## Start

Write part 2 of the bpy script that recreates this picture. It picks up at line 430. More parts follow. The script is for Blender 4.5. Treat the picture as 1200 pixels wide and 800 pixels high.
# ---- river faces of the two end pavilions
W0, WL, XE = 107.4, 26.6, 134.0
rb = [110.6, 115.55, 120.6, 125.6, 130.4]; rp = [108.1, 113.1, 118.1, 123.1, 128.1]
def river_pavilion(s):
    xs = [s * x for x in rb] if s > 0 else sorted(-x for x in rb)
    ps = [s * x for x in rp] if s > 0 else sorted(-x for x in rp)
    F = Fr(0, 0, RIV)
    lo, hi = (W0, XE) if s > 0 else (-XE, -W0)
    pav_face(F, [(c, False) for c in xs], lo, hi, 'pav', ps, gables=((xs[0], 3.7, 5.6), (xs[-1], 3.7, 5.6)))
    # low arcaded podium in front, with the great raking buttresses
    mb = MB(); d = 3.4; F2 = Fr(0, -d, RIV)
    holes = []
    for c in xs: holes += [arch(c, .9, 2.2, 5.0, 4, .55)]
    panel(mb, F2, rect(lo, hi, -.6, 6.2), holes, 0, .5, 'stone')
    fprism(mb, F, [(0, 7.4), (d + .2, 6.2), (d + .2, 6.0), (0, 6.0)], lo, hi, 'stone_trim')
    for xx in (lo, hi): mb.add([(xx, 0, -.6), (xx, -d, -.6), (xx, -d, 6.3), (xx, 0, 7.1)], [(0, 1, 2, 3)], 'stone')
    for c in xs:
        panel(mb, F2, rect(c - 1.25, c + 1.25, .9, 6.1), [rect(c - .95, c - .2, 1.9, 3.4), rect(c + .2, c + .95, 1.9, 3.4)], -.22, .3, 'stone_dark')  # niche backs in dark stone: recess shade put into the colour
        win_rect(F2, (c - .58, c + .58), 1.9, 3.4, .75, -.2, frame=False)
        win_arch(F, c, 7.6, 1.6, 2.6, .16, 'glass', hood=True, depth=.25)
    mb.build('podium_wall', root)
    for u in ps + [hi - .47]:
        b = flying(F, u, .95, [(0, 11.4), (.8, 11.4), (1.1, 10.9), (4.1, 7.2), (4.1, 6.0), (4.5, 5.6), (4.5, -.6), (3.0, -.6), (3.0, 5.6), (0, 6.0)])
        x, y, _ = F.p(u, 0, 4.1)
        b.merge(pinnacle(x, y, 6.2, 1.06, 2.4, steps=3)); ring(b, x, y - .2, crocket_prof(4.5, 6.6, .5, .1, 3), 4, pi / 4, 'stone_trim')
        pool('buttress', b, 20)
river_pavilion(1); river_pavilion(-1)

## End

### Problem to solve
Retype the listing. Match it exactly.

### Worked answer
Write part 2 of the bpy script that recreates this picture. It picks up at line 430. More parts follow. The script is for Blender 4.5. Treat the picture as 1200 pixels wide and 800 pixels high.
# ---- river faces of the two end pavilions
W0, WL, XE = 107.4, 26.6, 134.0
rb = [110.6, 115.55, 120.6, 125.6, 130.4]; rp = [108.1, 113.1, 118.1, 123.1, 128.1]
def river_pavilion(s):
    xs = [s * x for x in rb] if s > 0 else sorted(-x for x in rb)
    ps = [s * x for x in rp] if s > 0 else sorted(-x for x in rp)
    F = Fr(0, 0, RIV)
    lo, hi = (W0, XE) if s > 0 else (-XE, -W0)
    pav_face(F, [(c, False) for c in xs], lo, hi, 'pav', ps, gables=((xs[0], 3.7, 5.6), (xs[-1], 3.7, 5.6)))
    # low arcaded podium in front, with the great raking buttresses
    mb = MB(); d = 3.4; F2 = Fr(0, -d, RIV)
    holes = []
    for c in xs: holes += [arch(c, .9, 2.2, 5.0, 4, .55)]
    panel(mb, F2, rect(lo, hi, -.6, 6.2), holes, 0, .5, 'stone')
    fprism(mb, F, [(0, 7.4), (d + .2, 6.2), (d + .2, 6.0), (0, 6.0)], lo, hi, 'stone_trim')
    for xx in (lo, hi): mb.add([(xx, 0, -.6), (xx, -d, -.6), (xx, -d, 6.3), (xx, 0, 7.1)], [(0, 1, 2, 3)], 'stone')
    for c in xs:
        panel(mb, F2, rect(c - 1.25, c + 1.25, .9, 6.1), [rect(c - .95, c - .2, 1.9, 3.4), rect(c + .2, c + .95, 1.9, 3.4)], -.22, .3, 'stone_dark')  # niche backs in dark stone: recess shade put into the colour
        win_rect(F2, (c - .58, c + .58), 1.9, 3.4, .75, -.2, frame=False)
        win_arch(F, c, 7.6, 1.6, 2.6, .16, 'glass', hood=True, depth=.25)
    mb.build('podium_wall', root)
    for u in ps + [hi - .47]:
        b = flying(F, u, .95, [(0, 11.4), (.8, 11.4), (1.1, 10.9), (4.1, 7.2), (4.1, 6.0), (4.5, 5.6), (4.5, -.6), (3.0, -.6), (3.0, 5.6), (0, 6.0)])
        x, y, _ = F.p(u, 0, 4.1)
        b.merge(pinnacle(x, y, 6.2, 1.06, 2.4, steps=3)); ring(b, x, y - .2, crocket_prof(4.5, 6.6, .5, .1, 3), 4, pi / 4, 'stone_trim')
        pool('buttress', b, 20)
river_pavilion(1); river_pavilion(-1)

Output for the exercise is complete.